Design of sintering-stable heterogeneous catalysts

One of the major issues in the use of metal nanoparticles in heterogeneous catalysis is sintering. Sintering occurs at elevated temperatures because of increased mobility of nanoparticles, leading to their agglomeration and, as a consequence, to the deactivation of the catalyst. It is an emerging problem especially for the noble metals-based catalysis.

These metals being expensive and scarce, it is worth developing catalyst systems which preserve their activity over time. Encapsulation of nanoparticles inside zeolites is one of the ways to prevent sintering. Entrapment of nanoparticles inside the crystalline framework of a zeolite creates a steric hindrance against agglomeration into larger clusters.

In the present study, experimental protocols for encapsulation of metal nanoparticles inside zeolites were developed. Two different methodologies were proposed to encapsulate gold, palladium and platinum nanoparticles inside silicalite-1 - the pressure assisted impregnation and reduction method (PAIR), and in situ incorporation method.

PAIR is based on modified incipient wetness impregnation technique in which the impregnation of a zeolite with a solution of metal precursor and its reduction are performed under elevated pressure. In situ incorporation is a one-pot procedure based on simultaneous growth of a zeolite and entrapment of metal precursor in a form of ethylenediamine complex inside the forming crystalline network, leading to encapsulated metal nanoparticles after reduction in hydrogen.

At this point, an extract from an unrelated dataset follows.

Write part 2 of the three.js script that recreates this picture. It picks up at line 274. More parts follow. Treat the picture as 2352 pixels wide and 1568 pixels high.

The PAIR procedure was used to successfully synthesize gold nanoparticles, 2-3 nm in size inside silicalite-1 and ZSM-5. Silicalite-1 with 2 nm palladium nanoparticles uniformly distributed on the external surface of the crystal was synthesized as well using the PAIR method. The in situ incorporation method was used to produce single metal palladium and platinum nanoparticles, 2-3 nm in size, and bi-metallic palladium/platinum nanoparticles inside silicalite-1.

Materials were primarily characterized using XRD, nitrogen physisorption, TEM, and XRF techniques. STEM and XPS were also used in selected cases. Synthesized catalysts were able to decompose formic acid with ~ 85% selectivity towards hydrogen at temperatures around 100 °C. Palladium/slicalite-1 catalysts were shown to be very active in Suzuki cross-coupling reaction of bromobenzene and 4-methoxyphenylboronic acid in methanol at 70 °C reaching yields of ~ 85% after 45 min.

Oxidation of allyl alcohol to its methyl esters at ambient conditions showed a very low activity of gold/silicalite-1 catalyst due to limited diffusion and possible adsorption of products inside the pores of zeolite. It was shown that the PAIR method and in situ incorporation method are feasible and easy protocols for synthesis of metal nanoparticles encapsulated inside a zeolite matrix.

Small size, stability towards sintering and high activity of nanoparticles obtained using the PAIR method and in situ incorporation method makes these two protocols promising for further research.